### Short exercise
From the listing below, pull out all lines with "Python" in them.

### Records
>>
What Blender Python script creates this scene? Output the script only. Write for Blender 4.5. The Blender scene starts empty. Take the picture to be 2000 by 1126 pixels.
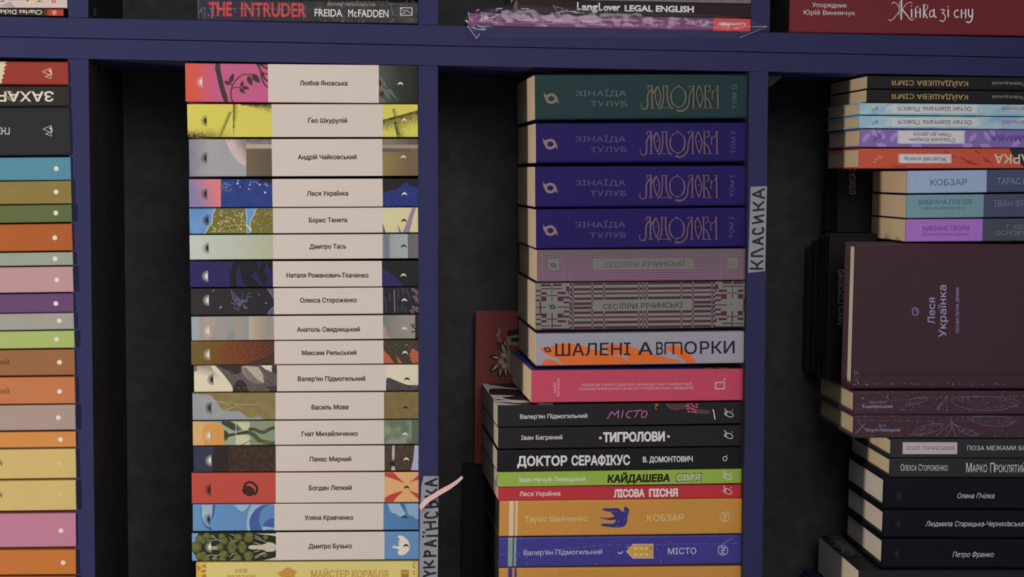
import bpy, math, random
from mathutils import Vector, Matrix, noise
from mathutils.geometry import tessellate_polygon, delaunay_2d_cdt

SC = bpy.context.scene
COL = bpy.context.collection
random.seed(7)

# ------------------------------------------------------------------ camera
FPX = 2900.0                       # focal length in pixels of the 2000 px wide frame
ZC = 1.272                         # distance from camera to the front plane of the bookcase
ROLL = 0.006
_dy = Vector((790 - 1000, 563 - 341, -FPX)).normalized()      # direction into the bookcase, in camera axes
_xc = Vector((-_dy.z, 0, _dy.x)).normalized()
_zc = _xc.cross(_dy)
_r = Matrix.Rotation(-ROLL, 3, 'Z')
_xc, _dyr, _zc = _r @ _xc, _r @ _dy, _r @ _zc
M = Matrix((_xc, _dyr, _zc))       # camera axes -> world axes
CAM = Vector((0, 0, 0))
_c = M @ Vector((0, 0, -1))
CAM = Vector((0, 0, 1.25)) - _c * (ZC / _c.y)
cd = bpy.data.cameras.new('camera'); cam = bpy.data.objects.new('camera', cd); COL.objects.link(cam)
cd.sensor_width = 36.0; cd.lens = 36.0 * FPX / 2000.0; cd.clip_start = 0.05
cam.matrix_world = Matrix.Translation(CAM) @ M.to_4x4()
SC.camera = cam

# ------------------------------------------------------------------ light and exposure
w = bpy.data.worlds.new('world'); SC.world = w; w.use_nodes = True
w.node_tree.nodes['Background'].inputs[0].default_value = (0.62, 0.66, 0.78, 1)
w.node_tree.nodes['Background'].inputs[1].default_value = 0.21

def area(name, loc, tgt, sx, sy, power, col, spread=180):
    l = bpy.data.lights.new(name, 'AREA'); l.shape = 'RECTANGLE'; l.size = sx; l.size_y = sy
    l.energy = power; l.color = col; l.spread = math.radians(spread)
    o = bpy.data.objects.new(name, l); COL.objects.link(o); o.location = loc
    o.rotation_euler = (Vector(tgt) - Vector(loc)).to_track_quat('-Z', 'Y').to_euler()
    return o
# a warm doorway light far out on one side, a cooler shop ceiling light above and behind the camera
area('side_lamp', (-1.42, -0.96, 1.16), (0.05, 0.0, 1.17), 0.12, 0.32, 13.5, (1.0, 0.86, 0.74))
area('ceiling_light', (0.15, -1.6, 2.05), (-0.5, 0.0, 1.1), 0.9, 0.8, 3.5, (1.0, 0.93, 0.86), 95)
SC.view_settings.view_transform = 'Standard'; SC.view_settings.look = 'None'
SC.view_settings.exposure = 0.0; SC.view_settings.gamma = 1.0
SC.view_settings.use_curve_mapping = False

# ------------------------------------------------------------------ colour helpers
EXP = 0.7                          # how bright a white sheet reads where the thing stands, set per stack
def lin(c): c = c / 255.0; return c / 12.92 if c <= 0.04045 else ((c + 0.055) / 1.055) ** 2.4
def K(r, g, b):
    e = EXP if isinstance(EXP, tuple) else (EXP,) * 3
    return tuple(min(0.88, max(0.0012, lin(v) / k)) for v, k in zip((r, g, b), e))
def mixc(a, b, t):
    t = 0 if t < 0 else 1 if t > 1 else t
    return tuple(x + (y - x) * t for x, y in zip(a, b))

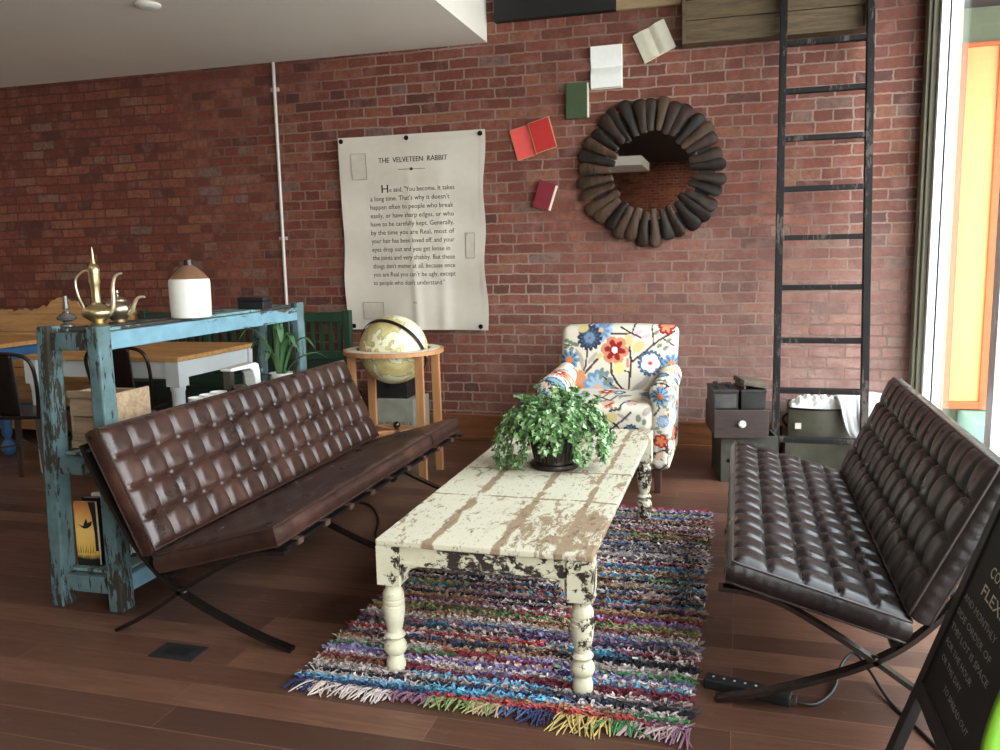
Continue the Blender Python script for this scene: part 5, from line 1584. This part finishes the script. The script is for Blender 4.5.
<<
### Output of the task
What Blender Python script creates this scene? Output the script only. Write for Blender 4.5. The Blender scene starts empty. Take the picture to be 2000 by 1126 pixels.
Continue the Blender Python script for this scene: part 5, from line 1584. This part finishes the script. The script is for Blender 4.5.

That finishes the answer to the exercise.